Court of Appeal rules on excess professional liability insurance policies
On November 12, 2013, in Quellos Group LLC v Federal Insurance Co, the Court of Appeals of Washington, Division One, applying Washington law, held that two excess professional liability insurance policies were not triggered where the insured entered into a global settlement with the underlying primary carrier, such that the insured accepted less than the primary policy limit in payment of the subject loss.
Facts
The Quellos coverage case involved claims arising from an offshore tax shelter strategy that federal authorities found to be fraudulent and in violation of US tax law. Quellos paid tens of millions of dollars in legal fees and settlements for claims against the company and its directors and officers. Before Quellos directors’ guilty pleas were entered, the American International Specialty Lines Insurance Company (AISLIC), the primary carrier, had paid $4,982,974 of its $10 million policy limit to Quellos. However, Quellos and AISLIC later entered into a global settlement encompassing multiple claims and policy periods without AISLIC paying any additional amounts for the tax shelter matter. . In an attempt to trigger excess coverage under its policies with Federal Insurance Company and Indian Harbor, Quellos agreed to pay the gap between the $10 million primary limit and the approximately $5 million paid by AISLIC. Quellos filed a declaratory judgment action against the two excess insurers to compel coverage. Federal Insurance Company and Indian Harbor Insurance Company thereafter moved for summary judgment on multiple grounds, including the lack of underlying exhaustion.
Decision
Each of the insured’s excess policies specified in its insuring agreement that the excess coverage would be triggered “only after” the underlying policies were exhausted by the applicable insurer’s “actual payment of loss”. The Washington trial court granted the excess carrier’s motion for summary judgment for failure to exhaust the underlying coverage.

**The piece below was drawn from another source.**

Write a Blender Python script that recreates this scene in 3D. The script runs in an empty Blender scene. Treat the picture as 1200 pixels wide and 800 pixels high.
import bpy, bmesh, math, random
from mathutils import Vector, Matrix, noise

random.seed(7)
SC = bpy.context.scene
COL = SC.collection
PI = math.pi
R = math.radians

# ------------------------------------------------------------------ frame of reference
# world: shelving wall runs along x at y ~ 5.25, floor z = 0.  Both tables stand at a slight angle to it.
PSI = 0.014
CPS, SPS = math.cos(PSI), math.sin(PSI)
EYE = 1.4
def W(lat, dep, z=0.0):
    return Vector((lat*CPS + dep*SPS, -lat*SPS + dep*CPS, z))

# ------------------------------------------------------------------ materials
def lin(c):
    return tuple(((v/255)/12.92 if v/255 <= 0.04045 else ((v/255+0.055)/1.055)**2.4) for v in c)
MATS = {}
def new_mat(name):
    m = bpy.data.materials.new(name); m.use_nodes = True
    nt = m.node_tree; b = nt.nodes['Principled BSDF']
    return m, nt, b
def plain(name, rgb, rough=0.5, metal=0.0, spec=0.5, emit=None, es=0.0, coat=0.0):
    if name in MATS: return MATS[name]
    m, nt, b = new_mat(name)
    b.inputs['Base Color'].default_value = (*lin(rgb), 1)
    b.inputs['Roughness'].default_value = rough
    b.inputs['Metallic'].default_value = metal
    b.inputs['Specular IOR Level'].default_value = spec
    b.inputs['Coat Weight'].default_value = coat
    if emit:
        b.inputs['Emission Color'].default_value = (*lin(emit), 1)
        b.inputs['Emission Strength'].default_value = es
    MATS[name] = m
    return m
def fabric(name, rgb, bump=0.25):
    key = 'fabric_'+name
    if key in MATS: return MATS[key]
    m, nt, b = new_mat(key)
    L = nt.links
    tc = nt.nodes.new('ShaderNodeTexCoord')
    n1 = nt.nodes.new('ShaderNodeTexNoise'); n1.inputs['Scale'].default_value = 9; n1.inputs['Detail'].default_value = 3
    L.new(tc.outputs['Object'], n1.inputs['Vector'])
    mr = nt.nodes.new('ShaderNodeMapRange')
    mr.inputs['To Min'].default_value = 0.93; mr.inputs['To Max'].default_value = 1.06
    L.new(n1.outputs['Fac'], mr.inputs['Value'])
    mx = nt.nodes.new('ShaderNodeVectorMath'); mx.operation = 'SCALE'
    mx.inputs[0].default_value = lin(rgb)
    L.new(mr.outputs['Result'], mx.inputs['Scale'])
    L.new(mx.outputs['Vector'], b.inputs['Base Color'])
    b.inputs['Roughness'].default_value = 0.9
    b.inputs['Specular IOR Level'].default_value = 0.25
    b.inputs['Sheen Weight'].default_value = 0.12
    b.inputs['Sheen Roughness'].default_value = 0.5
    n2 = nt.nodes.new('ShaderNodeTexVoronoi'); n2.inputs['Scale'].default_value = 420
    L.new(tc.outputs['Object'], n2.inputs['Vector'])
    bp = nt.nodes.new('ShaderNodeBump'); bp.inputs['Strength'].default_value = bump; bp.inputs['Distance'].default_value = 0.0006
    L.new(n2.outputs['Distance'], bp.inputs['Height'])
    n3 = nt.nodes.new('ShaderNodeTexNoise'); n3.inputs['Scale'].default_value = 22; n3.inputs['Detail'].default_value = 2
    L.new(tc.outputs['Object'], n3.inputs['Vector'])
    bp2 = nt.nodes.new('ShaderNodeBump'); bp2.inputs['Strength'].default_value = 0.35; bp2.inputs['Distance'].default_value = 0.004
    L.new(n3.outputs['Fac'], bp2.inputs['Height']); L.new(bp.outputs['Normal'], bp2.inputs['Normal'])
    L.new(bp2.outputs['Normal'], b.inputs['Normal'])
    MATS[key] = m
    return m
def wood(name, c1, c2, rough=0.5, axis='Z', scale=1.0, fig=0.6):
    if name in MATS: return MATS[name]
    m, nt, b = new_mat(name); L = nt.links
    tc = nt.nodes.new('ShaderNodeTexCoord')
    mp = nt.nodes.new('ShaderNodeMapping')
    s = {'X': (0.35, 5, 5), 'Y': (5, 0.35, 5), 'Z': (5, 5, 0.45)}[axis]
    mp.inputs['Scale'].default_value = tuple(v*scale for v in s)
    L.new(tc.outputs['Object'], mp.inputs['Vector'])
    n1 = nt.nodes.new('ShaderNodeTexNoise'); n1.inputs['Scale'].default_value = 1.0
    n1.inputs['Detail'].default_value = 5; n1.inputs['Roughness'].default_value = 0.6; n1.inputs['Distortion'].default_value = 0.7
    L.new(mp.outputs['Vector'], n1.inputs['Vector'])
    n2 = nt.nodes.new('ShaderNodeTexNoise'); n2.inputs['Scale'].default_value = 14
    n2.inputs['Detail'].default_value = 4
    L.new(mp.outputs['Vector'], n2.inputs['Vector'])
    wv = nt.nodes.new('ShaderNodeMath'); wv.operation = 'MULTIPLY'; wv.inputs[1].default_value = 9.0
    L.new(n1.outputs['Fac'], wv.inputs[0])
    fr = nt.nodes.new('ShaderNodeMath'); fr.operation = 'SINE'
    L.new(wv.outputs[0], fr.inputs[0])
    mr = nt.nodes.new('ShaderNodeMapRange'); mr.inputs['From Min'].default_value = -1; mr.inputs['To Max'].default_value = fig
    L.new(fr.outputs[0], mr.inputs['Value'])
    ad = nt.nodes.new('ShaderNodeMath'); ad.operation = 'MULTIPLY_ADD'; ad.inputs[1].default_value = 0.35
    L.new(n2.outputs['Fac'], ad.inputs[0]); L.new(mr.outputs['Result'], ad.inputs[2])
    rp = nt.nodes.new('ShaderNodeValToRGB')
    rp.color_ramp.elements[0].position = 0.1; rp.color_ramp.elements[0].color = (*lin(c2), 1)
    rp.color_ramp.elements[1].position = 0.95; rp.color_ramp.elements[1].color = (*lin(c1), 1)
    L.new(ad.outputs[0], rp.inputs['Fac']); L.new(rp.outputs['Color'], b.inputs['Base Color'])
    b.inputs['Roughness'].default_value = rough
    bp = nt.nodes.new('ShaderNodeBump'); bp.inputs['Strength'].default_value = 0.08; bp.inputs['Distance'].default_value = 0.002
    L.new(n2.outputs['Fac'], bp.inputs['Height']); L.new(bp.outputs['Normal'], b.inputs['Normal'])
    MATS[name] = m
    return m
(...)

The court ruled that, under the “plain and unambiguous language” of the policies, Quellos did not exhaust the underlying limits of liability.
Quellos appealed and the Court of Appeals of Washington affirmed, adopting the trial court’s interpretation of the plain and unambiguous language of the insuring agreements. The court also rejected Quellos’s argument that the excess insurers’ use of the phrase ‘only after’ in their insuring agreements rendered the exhaustion provision a condition. Rather, the court held, the phrase “reflects the distinguishing characteristic and function of an excess insurance policy”. The court similarly rejected Quellos’s argument that the exhaustion requirement should be treated in the same manner as conditions related to cooperation or notice – that it is merely a function of claims handling. Rather, the court found that the insuring agreement language was “where the rubber meets the road”, defining the very parameters of excess insurance.
In the alternative, Quellos asserted that a literal interpretation of the “standardized language in the excess policies” would contravene the Washington public policy in favour of settlement, and would produce an “absurd result”. The court noted, however, that Quellos had obtained an excess coverage policy in a previous period that specifically allowed the insured to settle with an underlying carrier and then fill the gap with the insured’s own payment of losses. Furthermore, Indian Harbor, one of the excess carriers in this matter, produced an endorsement available in the timeframe of the Quellos coverage that would have amended the policy agreement to allow the insured to fill the gap and thereby trigger the excess policy. The court held that neither the Washington Supreme Court decision in Seafirst Center Limited Partnership v Erickson nor the 85-year old Second Circuit decision in Zeig v Massachusetts Bonding & Insurance Co supports the argument that public policy should override the “unambiguous exhaustion language” in the excess policies.
Comment
This decision will obviously affect excess insurers. Notwithstanding the primary AISLIC policy referred to above, the issues at play here apply equally to any excess insurer seeking a buy-back of coverage for an amount less than policy limits, giving rise to the potential that upper excess carriers will subsequently raise an argument with the insured that underlying excess coverage was not exhausted as provided for in the insuring agreement.
Another recent decision regarding an excess insurer’s duty to indemnify that adopts the Quellos line of reasoning is the New York Appellate Division, First Department, ruling in JP Morgan v Indian Harbour Ins Co.1 For further details, please see “Settlement and the requirement of underlying exhaustion”. A recent Pennsylvania Superior Court decision in Lexington Ins. Co. v. Charter Oak Fire Ins. Co. applied the same reasoning to an excess insurer’s duty to defend.2 In Lexington, the court held that an excess insurer’s duty to defend was not triggered by an agreement to settle for primary policy limits, but only by actual payment of the limits.
(1) 947 NYS 2d 17 (2011).
(2) 2013 PA Super 286 (Pa. Super. Ct. Nov. 6, 2013).